● **Task to carry out**:
What do the lines from the top of the data through the line with "F, U0, V0, H" say? Quote them exactly and include both ends.

+---+

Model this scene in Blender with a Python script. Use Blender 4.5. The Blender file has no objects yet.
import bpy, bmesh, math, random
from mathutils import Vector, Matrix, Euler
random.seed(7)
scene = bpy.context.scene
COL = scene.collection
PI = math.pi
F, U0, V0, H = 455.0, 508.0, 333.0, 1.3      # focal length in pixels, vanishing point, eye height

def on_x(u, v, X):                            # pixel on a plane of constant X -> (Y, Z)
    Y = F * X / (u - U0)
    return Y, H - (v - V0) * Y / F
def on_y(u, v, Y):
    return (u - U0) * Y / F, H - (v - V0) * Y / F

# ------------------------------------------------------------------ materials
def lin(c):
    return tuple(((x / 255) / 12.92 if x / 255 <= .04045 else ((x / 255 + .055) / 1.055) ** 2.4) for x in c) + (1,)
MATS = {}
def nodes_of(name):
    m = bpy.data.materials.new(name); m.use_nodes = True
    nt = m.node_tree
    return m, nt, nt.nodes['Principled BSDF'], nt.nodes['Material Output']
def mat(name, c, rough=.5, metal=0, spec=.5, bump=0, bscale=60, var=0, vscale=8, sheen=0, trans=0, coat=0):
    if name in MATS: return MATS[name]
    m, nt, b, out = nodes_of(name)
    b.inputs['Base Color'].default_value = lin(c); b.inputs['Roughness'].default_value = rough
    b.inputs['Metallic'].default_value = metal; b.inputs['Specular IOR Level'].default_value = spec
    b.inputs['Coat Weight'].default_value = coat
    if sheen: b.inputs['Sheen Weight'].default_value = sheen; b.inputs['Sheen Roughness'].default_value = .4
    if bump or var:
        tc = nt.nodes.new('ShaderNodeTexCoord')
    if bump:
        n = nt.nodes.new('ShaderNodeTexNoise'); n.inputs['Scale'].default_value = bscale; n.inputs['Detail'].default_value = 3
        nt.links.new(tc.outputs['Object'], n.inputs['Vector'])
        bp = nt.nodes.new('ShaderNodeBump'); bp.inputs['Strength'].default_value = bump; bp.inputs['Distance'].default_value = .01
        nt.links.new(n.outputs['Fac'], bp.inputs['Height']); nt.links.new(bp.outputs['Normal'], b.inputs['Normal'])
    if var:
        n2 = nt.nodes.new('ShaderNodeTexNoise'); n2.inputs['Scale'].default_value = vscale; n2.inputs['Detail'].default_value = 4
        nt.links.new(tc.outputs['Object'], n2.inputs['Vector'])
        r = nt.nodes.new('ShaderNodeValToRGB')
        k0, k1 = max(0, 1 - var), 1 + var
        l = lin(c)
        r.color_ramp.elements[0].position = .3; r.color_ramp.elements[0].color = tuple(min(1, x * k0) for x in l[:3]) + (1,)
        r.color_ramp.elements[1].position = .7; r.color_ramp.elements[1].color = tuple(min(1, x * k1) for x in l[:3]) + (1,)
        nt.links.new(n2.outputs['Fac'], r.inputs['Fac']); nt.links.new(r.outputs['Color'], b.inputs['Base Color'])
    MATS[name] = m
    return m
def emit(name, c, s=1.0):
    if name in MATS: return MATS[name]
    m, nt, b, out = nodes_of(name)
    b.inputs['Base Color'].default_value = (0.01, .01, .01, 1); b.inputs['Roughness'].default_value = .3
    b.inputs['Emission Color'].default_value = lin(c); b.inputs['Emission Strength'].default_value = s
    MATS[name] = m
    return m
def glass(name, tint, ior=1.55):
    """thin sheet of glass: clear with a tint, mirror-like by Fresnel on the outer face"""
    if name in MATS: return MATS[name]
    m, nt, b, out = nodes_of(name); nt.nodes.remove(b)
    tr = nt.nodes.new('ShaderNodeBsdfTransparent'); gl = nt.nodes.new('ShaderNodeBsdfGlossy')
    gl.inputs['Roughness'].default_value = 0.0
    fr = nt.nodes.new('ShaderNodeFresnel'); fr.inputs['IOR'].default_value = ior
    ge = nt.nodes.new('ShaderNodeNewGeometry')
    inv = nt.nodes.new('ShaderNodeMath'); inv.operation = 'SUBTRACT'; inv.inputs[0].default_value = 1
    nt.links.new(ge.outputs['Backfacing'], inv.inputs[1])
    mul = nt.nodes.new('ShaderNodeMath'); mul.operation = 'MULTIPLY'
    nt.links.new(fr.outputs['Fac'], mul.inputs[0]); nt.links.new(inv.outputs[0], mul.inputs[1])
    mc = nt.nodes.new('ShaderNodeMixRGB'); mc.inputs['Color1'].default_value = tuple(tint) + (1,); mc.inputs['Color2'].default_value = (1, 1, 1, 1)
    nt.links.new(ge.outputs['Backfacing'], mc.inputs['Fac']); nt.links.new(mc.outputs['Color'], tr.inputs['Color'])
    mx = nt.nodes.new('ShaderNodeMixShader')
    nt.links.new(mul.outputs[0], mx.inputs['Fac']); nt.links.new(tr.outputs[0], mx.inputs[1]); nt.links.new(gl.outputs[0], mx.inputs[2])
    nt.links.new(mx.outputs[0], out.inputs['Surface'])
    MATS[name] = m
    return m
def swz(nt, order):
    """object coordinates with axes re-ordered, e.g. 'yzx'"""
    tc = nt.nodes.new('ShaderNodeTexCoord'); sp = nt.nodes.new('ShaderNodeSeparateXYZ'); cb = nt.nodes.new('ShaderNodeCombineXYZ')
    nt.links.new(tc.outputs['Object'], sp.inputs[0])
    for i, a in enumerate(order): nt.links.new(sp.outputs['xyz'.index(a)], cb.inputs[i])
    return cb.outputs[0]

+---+

● **Final result**:
Model this scene in Blender with a Python script. Use Blender 4.5. The Blender file has no objects yet.
import bpy, bmesh, math, random
from mathutils import Vector, Matrix, Euler
random.seed(7)
scene = bpy.context.scene
COL = scene.collection
PI = math.pi
F, U0, V0, H = 455.0, 508.0, 333.0, 1.3      # focal length in pixels, vanishing point, eye height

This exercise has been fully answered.